The reason for fusing each pair of transistors is in case one set or one transistor shorts,the fuse will blow and prevent the others from being grounded as well.
REALLY bad move.
Take out one transistor, you lose a bank. Think what that does to a combiner and the resistor around it.
Instead of the R dissipating 1/4 the power, it's now called on to diss half the power.
Other amps I've seen this done in ALSO end up burning up the combiners or splitters farther down / up stream in the amp because of imbalances.
If you're STUCK on doing this, then the proper way is to add a 'steering diode' after the fuse bank, and run a 4 input AND gate. One of the fuses blows, the AND gate output goes low, and disconnects the keying transistor.
2SC2879s DON'T SHORT OUT!!!! They blow wide open, usually on the emitter section, which would be the circuit to ground.

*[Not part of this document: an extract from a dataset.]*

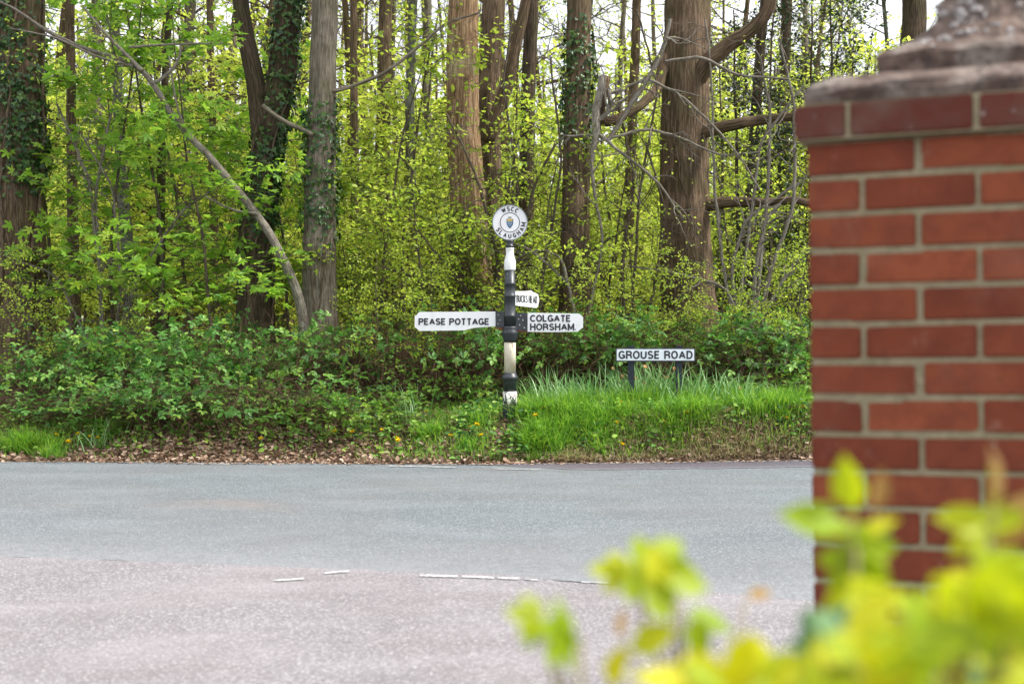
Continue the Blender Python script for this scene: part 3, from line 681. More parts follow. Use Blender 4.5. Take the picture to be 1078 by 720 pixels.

I'd leave it the way it is, run a single AGU or ATU style fuse (depending on the constant current draw of the amp), and be done with it. Get rid of the little glass fuse holders on it (my 500/667 both have 2, my sweet sixteen has 4, ALL are old enough to be serial #'d and 'turbo mod' editions). Run 8 or 6 ga out the back, and you are good to go.
As others have pointed out, you can improve the bias design, but all mine run stock, and have for almost 2 decades.